After playing nice back in January, Conor McGregor returned to launching insults like he once did soda cans and a moving dolly. But despite his best efforts, Dustin Poirier didn’t seem rattled by his words.
Ahead of their third fight scheduled for the UFC 264 main event, McGregor and Poirier came face-to-face for the first time at the pre-fight press conference with a raucous crowd filling the T-Mobile Arena in Las Vegas.
In the days leading up to their previous meeting — a fight Poirier finished with a second-round knockout — McGregor was all smiles and had nothing but compliments for the Lafayette, La., native. This time around, McGregor dumped Poirier’s hot sauce out on stage, tried to charge at Poirier after his walkout and then took aim with personal insults.
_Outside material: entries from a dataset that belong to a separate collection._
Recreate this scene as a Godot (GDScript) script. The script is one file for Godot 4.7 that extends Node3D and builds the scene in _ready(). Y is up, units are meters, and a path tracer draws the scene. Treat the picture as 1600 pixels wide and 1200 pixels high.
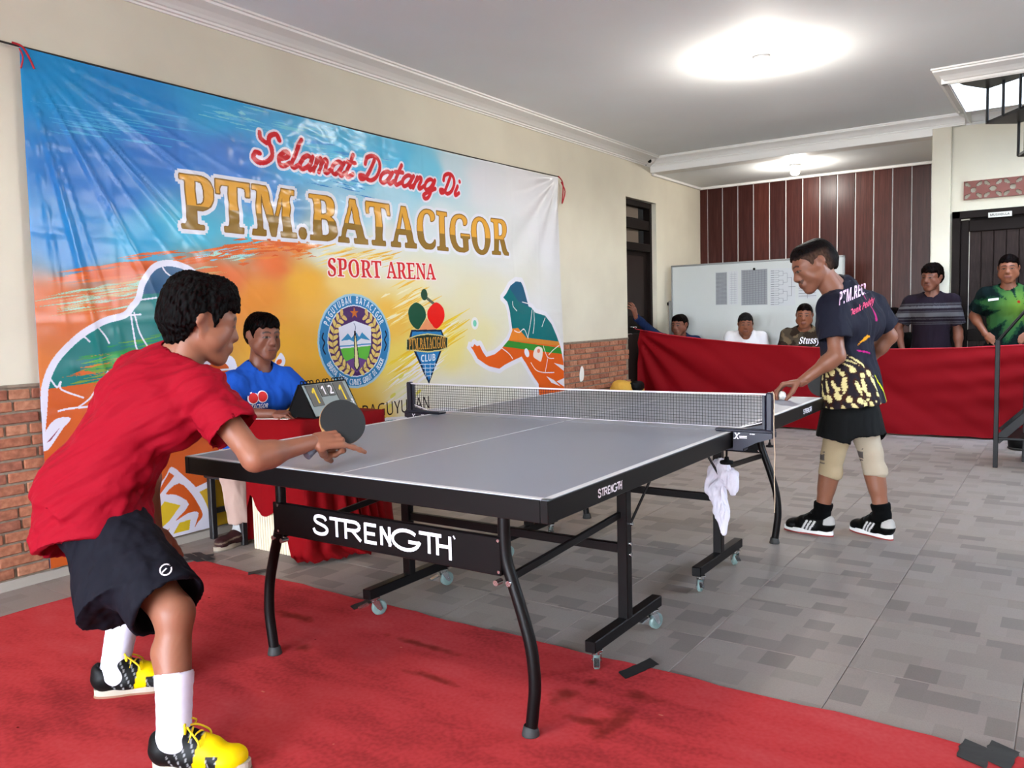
extends Node3D

const CEIL := 3.02
const WALL_X := -2.28
var mats := {}
var names := {}
var nothing: Callable
var rng := RandomNumberGenerator.new()


func _ready() -> void:
	rng.seed = 20240
	# ---- camera, sky, exposure
	var cam := Camera3D.new()
	cam.name = "camera"
	cam.position = Vector3(1.8495, 1.2219, 3.0963)
	cam.rotation = Vector3(-0.0806, 0.6024, -0.0262)
	cam.fov = 50.16
	cam.near = 0.05
	cam.far = 80.0
	add_child(cam)
	cam.current = true
	var env := Environment.new()
	var sky_mat := ProceduralSkyMaterial.new()
	sky_mat.sky_top_color = Color(0.76, 0.85, 0.96)
	sky_mat.sky_horizon_color = Color(0.93, 0.94, 0.95)
	sky_mat.ground_bottom_color = Color(0.45, 0.43, 0.41)
	sky_mat.ground_horizon_color = Color(0.75, 0.75, 0.74)
	sky_mat.sky_energy_multiplier = 6.2
	sky_mat.ground_energy_multiplier = 4.0
	var sky := Sky.new()
	sky.sky_material = sky_mat
	env.background_mode = Environment.BG_SKY
	env.sky = sky
	env.tonemap_mode = Environment.TONE_MAPPER_LINEAR
	env.tonemap_exposure = 0.88
	env.sdfgi_enabled = true
	env.ssao_enabled = true
	env.ssil_enabled = true
	var we := WorldEnvironment.new()
	we.name = "world_environment"
	we.environment = env
	add_child(we)
	# ---- large structure, then things
	build_materials()
	build_room()
	build_lamps()
	build_banner()
	build_table()
	build_net()
	build_score_table()
	build_background()
	build_stairs()
	build_people()
	build_small()


# ------------------------------------------------------------------ helpers

func numbered(called: String) -> String:
	var n: int = names.get(called, 0)
	names[called] = n + 1
	return called if n == 0 else "%s_%03d" % [called, n]


func tag(o: Node, label: String, category: String, group := "", kind := "") -> Node:
	o.set_meta("label", label)
	o.set_meta("category", category)
	if group:
		o.set_meta("group", group)
	if kind:
		o.set_meta("kind", kind)
	return o


func thing(called: String, label: String, category: String, at := Vector3.ZERO, turn := 0.0, group := "") -> Node3D:
	var o := Node3D.new()
	o.name = numbered(called)
	o.position = at
	o.rotation.y = turn
	add_child(o)
	tag(o, label, category, group)
	return o


func put(called: String, mesh: Mesh, m: Material, parent: Node3D = null, at := Transform3D()) -> MeshInstance3D:
	var o := MeshInstance3D.new()
	if parent == null:
		o.name = numbered(called)
		add_child(o)
	else:
		var n := 0
		for c in parent.get_children():
			var s := str(c.name)
			if s == called or (s.begins_with(called + "_") and s.substr(called.length() + 1).is_valid_int()):
				n += 1
		o.name = called if n == 0 else "%s_%03d" % [called, n]
		parent.add_child(o, true)
	o.mesh = mesh
	if m:
		o.material_override = m
	o.transform = at
	return o


func fast_put(called: String, n: int, mesh: Mesh, m: Material, parent: Node3D, at: Transform3D) -> MeshInstance3D:
	var o := MeshInstance3D.new()
	o.name = called if n == 0 else "%s_%03d" % [called, n]
	parent.add_child(o)
	o.mesh = mesh
	o.material_override = m
	o.transform = at
	return o


func structure(called: String, mesh: Mesh, m: Material, label: String, category: String) -> MeshInstance3D:
	var o := put(called, mesh, m)
	tag(o, label, category, "", "structure")
	return o


func flat() -> SurfaceTool:
	var st := SurfaceTool.new()
	st.begin(Mesh.PRIMITIVE_TRIANGLES)
	st.set_smooth_group(-1)
	return st


func done(st: SurfaceTool) -> ArrayMesh:
	st.generate_normals()
	return st.commit()


func tri(st: SurfaceTool, a: Vector3, b: Vector3, c: Vector3) -> void:
	st.add_vertex(a)
	st.add_vertex(b)
	st.add_vertex(c)


func quad(st: SurfaceTool, a: Vector3, b: Vector3, c: Vector3, d: Vector3) -> void:
	# a b c d clockwise seen from the front
	tri(st, a, b, c)
	tri(st, a, c, d)


func uvq(st: SurfaceTool, p: Array, uv: Array) -> void:
	for k in [0, 1, 2, 0, 2, 3]:
		st.set_uv(uv[k])
		st.add_vertex(p[k])


func box(st: SurfaceTool, center: Vector3, size: Vector3, bevel := 0.0, basis := Basis()) -> void:
	var h := size * 0.5
	var b := minf(bevel, minf(h.x, minf(h.y, h.z)) * 0.9)
	st.set_smooth_group(-1)
	for axis in 3:
		for s in [-1.0, 1.0]:
			var u := (axis + 1) % 3
			var v := (axis + 2) % 3
			var q := []
			for c in [[-1, -1], [1, -1], [1, 1], [-1, 1]]:
				var p := Vector3.ZERO
				p[axis] = s * h[axis]
				p[u] = c[0] * (h[u] - b)
				p[v] = c[1] * (h[v] - b)
				q.append(center + basis * p)
			if s > 0:
				quad(st, q[3], q[2], q[1], q[0])
			else:
				quad(st, q[0], q[1], q[2], q[3])
	if b <= 0.0:
		return
	for axis in 3:
		var u := (axis + 1) % 3
		var v := (axis + 2) % 3
		for su in [-1.0, 1.0]:
			for sv in [-1.0, 1.0]:
				var q := []
				for e in [[-1, 0], [1, 0], [1, 1], [-1, 1]]:
					var p := Vector3.ZERO
					p[axis] = e[0] * (h[axis] - b)
					p[u] = su * (h[u] if e[1] == 0 else h[u] - b)
					p[v] = sv * (h[v] - b if e[1] == 0 else h[v])
					q.append(center + basis * p)
				if su * sv > 0:
					quad(st, q[0], q[1], q[2], q[3])
				else:
					quad(st, q[3], q[2], q[1], q[0])
	for sx in [-1.0, 1.0]:
		for sy in [-1.0, 1.0]:
			for sz in [-1.0, 1.0]:
				var a := center + basis * Vector3(sx * h.x, sy * (h.y - b), sz * (h.z - b))
				var c := center + basis * Vector3(sx * (h.x - b), sy * h.y, sz * (h.z - b))
				var d := center + basis * Vector3(sx * (h.x - b), sy * (h.y - b), sz * h.z)
				if sx * sy * sz > 0:
					tri(st, a, d, c)
				else:
					tri(st, a, c, d)


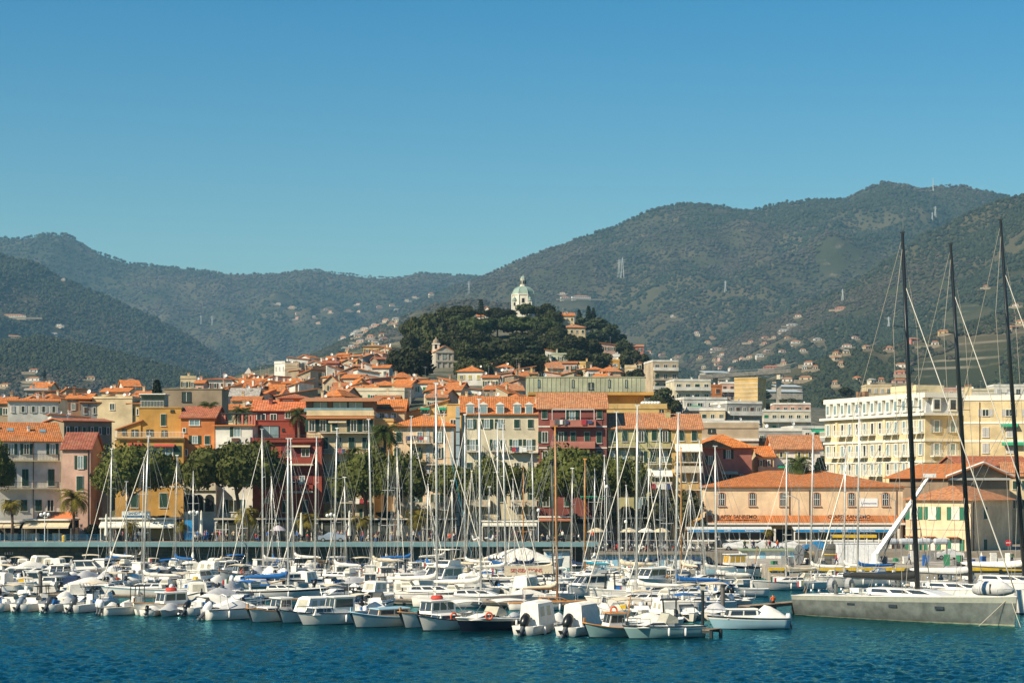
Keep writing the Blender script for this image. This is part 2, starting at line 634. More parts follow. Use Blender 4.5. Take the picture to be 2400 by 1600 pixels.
def ground(px, Y):
    """height of the town's ground"""
    px = np.asarray(px, float); Y = np.asarray(Y, float)
    i = np.clip(np.searchsorted(TPX, px) - 1, 0, len(TPX) - 2)
    j = np.clip(np.searchsorted(TY, Y) - 1, 0, len(TY) - 2)
    a = np.array(TPX, float); b = np.array(TY, float)
    u = np.clip((px - a[i]) / (a[i + 1] - a[i]), 0, 1); v = np.clip((Y - b[j]) / (b[j + 1] - b[j]), 0, 1)
    row = (TT[i, j] * (1 - u) + TT[i + 1, j] * u) * (1 - v) + (TT[i, j + 1] * (1 - u) + TT[i + 1, j + 1] * u) * v
    return CAMZ + (HOR - row) / F * Y

def ground1(px, Y):
    return float(ground(np.array([px]), np.array([Y]))[0])

def hillY(px, row, y0=362.0):
    Y = np.linspace(y0, 905, 400)
    z = ground(np.full(Y.shape, px), Y)
    r_ = HOR - (z - CAMZ) * F / Y
    k = np.argmax(r_ <= row)
    if r_[k] > row:
        k = int(np.argmin(r_))
    return float(Y[k])

gpx = np.arange(-500, 2901, 20.0)
gy = np.concatenate([np.linspace(345, 1000, 110), np.linspace(1010, 1300, 12)])
GP, GY = np.meshgrid(gpx, gy)
GZ = ground(GP, np.minimum(GY, 1150)) + 1.5 * (fbm(GP / 30, GY / 12, 3) - 0.44) * np.clip((GY - 350) / 50, 0, 1)
GZ = np.where(GY > 1150, np.interp(GY, [1150, 1300], [1.0, 0.3]) * GZ, GZ)
GX = (GP - 1200) / F * GY
nr, nc = GP.shape
vs = np.stack([GX, GY, GZ], -1).reshape(-1, 3)
ii = (np.arange(nr - 1)[:, None] * nc + np.arange(nc - 1)[None, :]).reshape(-1)
fs = np.stack([ii, ii + 1, ii + nc + 1, ii + nc], -1)
m, n, p = newmat('town_ground')
tc = nd(n, 'ShaderNodeTexCoord')
a = noise(n, tc.outputs['Object'], 0.08, 5.0)
c = mixcol(n, (0.045, 0.055, 0.024), (0.20, 0.165, 0.11), ramp(n, a, 0.42, 0.66))
n.links.new(c, p.inputs['Base Color'])
p.inputs['Roughness'].default_value = 0.95
bump(n, p, noise(n, tc.outputs['Object'], 0.6, 4.0), 0.6, 0.6)
struct('town_hill', mk('town_hill', vs.tolist(), fs.tolist(), m, smooth=True))

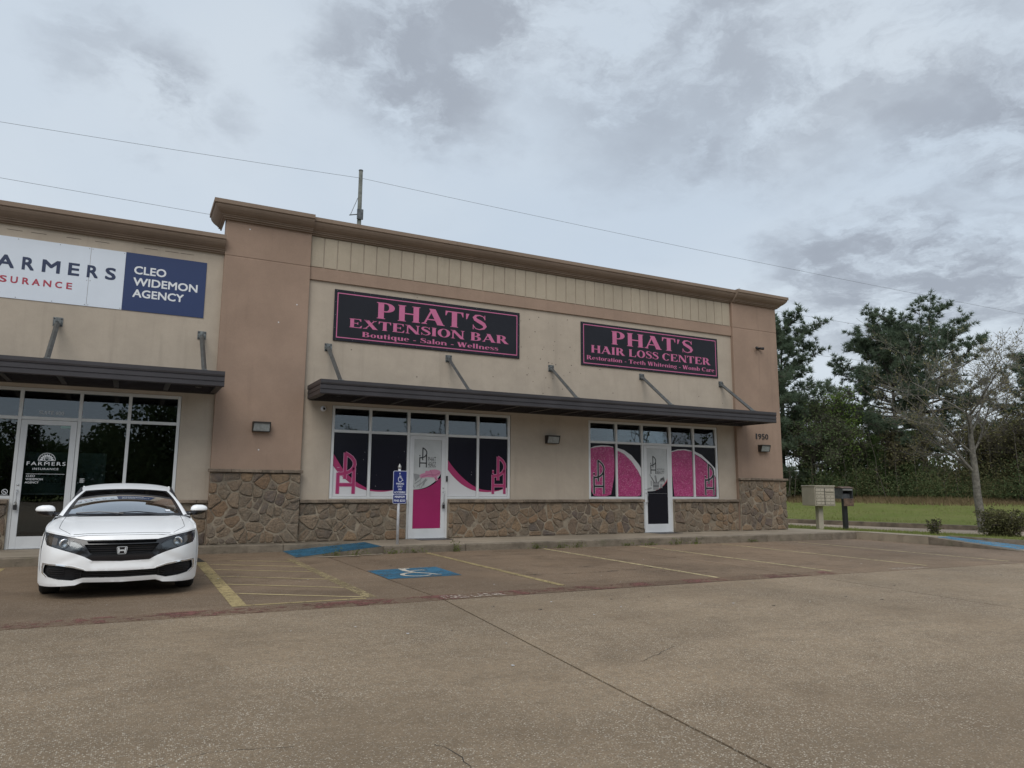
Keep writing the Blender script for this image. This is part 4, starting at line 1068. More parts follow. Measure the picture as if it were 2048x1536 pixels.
def D_(x0, y0, x1, y1, w):
    w *= 1.15; return [[(x0-w/2,y0),(x0+w/2,y0),(x1+w/2,y1),(x1-w/2,y1)]]
def tick(x, y0, y1, w=.045, dx=0): return [[(x-w,y0),(x+w*.3,y0),(x+w*.3+dx,y1),(x-w*.2+dx,y1)]]
def W_(pts): return stroke([(a, b) for a, b, c in pts], [c for a, b, c in pts])
def sS(s=1.0, dx=0):
    P = W_([(.62,.76,.04),(.55,.90,.05),(.38,.972,.07),(.21,.93,.12),(.135,.80,.165),(.20,.66,.20),(.38,.545,.225),(.55,.42,.215),(.63,.27,.17),(.57,.12,.11),(.38,.028,.06),(.20,.07,.05),(.09,.25,.04)])
    P += [[(.60,.70),(.645,.70),(.63,.99),(.60,.99)], [(.065,.01),(.10,.01),(.11,.31),(.065,.31)]]
    return [[(a*s+dx, b*s) for a, b in q] for q in P]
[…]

“You’re getting walked like a dog in that octagon on Saturday night!” McGregor shouted. “You’re only a little b*tch. Your wife is your husband. You’re only a little b*tch of a thing, a silly little hillbilly. Jolie’s wife! You little b*tch of a thing.”
On the other side of the stage, Poirier was all smiles as he answered back at McGregor’s taunts.
“You used to be a lot better than that,” Poirier said. “The trash talk was a lot better than that. F*cking weak.”
Several versions of the same inquiry came at McGregor about the obvious difference in his demeanor between the last fight and the event this weekend, and when that switch actually happened.
One particular reporter posed that exact question to McGregor, and it was Poirier who first answered back. The response seemingly silenced the Irish superstar for a moment.
“Cause he got knocked the f*ck out,” Poirier said about the timing of McGregor’s attitude change. “Not McGregor fast … McGregor sleep.”
McGregor wasn’t quiet for long. As the press conference continued, he kept taking shots at Poirier with every statement decorated by expletives and insults as he attempted to get under his opponent’s skin.
That strategy worked perfectly when the combatants first met seven years ago, and McGregor earned a first-round knockout over an emotionally charged Poirier. McGregor apparently was looking to duplicate that performance both inside and outside the cage.
“I’m going to go through his head,” McGregor shouted. “Put holes in him and take it off his shoulders. That’s the goal here. He’s done. This is it for him. This is the end of the road. Even after that last fight, ‘Oh I don’t love this anymore, I don’t love doing this.’ He knew what was coming. He knew the smacks he took.
“So it’s on now. Saturday night, he’s getting walked around that octagon like a dog and put to sleep.”
The verbal abuse didn’t slow down either with McGregor calling Poirier everything from “a corpse” to “a little fake c*nt” as he attempted to discount what happened in their rematch earlier this year.
“I don’t give a f*ck about him to be honest,” he said. “I don’t give a rat’s ass about him. He’s Buster Douglas. He’s Buster Douglas is what he is and that’s the way he’s going to go down.
“He’s going to be known for that. It was a fluke win, and I’m going to correct it on Saturday night.”
The subject of preparation did come up during the question and answer session, with Poirier accusing McGregor of contacting boxers and fighters who have known him or worked with him over the years to help during the training camp.
Of course, McGregor denied asking anybody for assistance, especially when it came to his boxing skills.
“I sparked Paulie Malignaggi in sparring in the lead up to fight Floyd [Mayweather], one of the better boxers on this f*cking planet, you stupid toss pot,” McGregor said. “We never rang anyone to ask anyone for any bleeding info on you, you dope.”
Invoking Mayweather’s name led to another fiery response from Poirier as he reminded McGregor what happened in their boxing match in 2017, which somewhat mirrored the result in the UFC 257 main event as well.
“We both did the same to you,” Poirier said about sharing knockout wins with Mayweather over McGregor.
Before the chaotic press conference came to an end, McGregor’s own words were used against him after he stated this week that he overlooked Poirier in their last meeting while anticipating an eventual showdown with Manny Pacquiao in boxing.
Whether McGregor was taking him seriously or not, Poirier was happy to remind the former two-division UFC champion that the result was still a second-round knockout and he expects to do the same thing on Saturday night in the trilogy.
“I beat him,” Poirier said. “It’s a fight. It’s up to you to get prepared. I beat him. What’s his excuse going to be on Saturday is what I want to know.”
Calm, cool and collected until the end, Poirier ultimately promised that nothing McGregor said had gotten to him.
“I don’t hate anybody,” Poirier said. “I’m in a different place mentally. Respect to him and everything he’s done. I just don’t care about this stuff anymore. I don’t care about this.”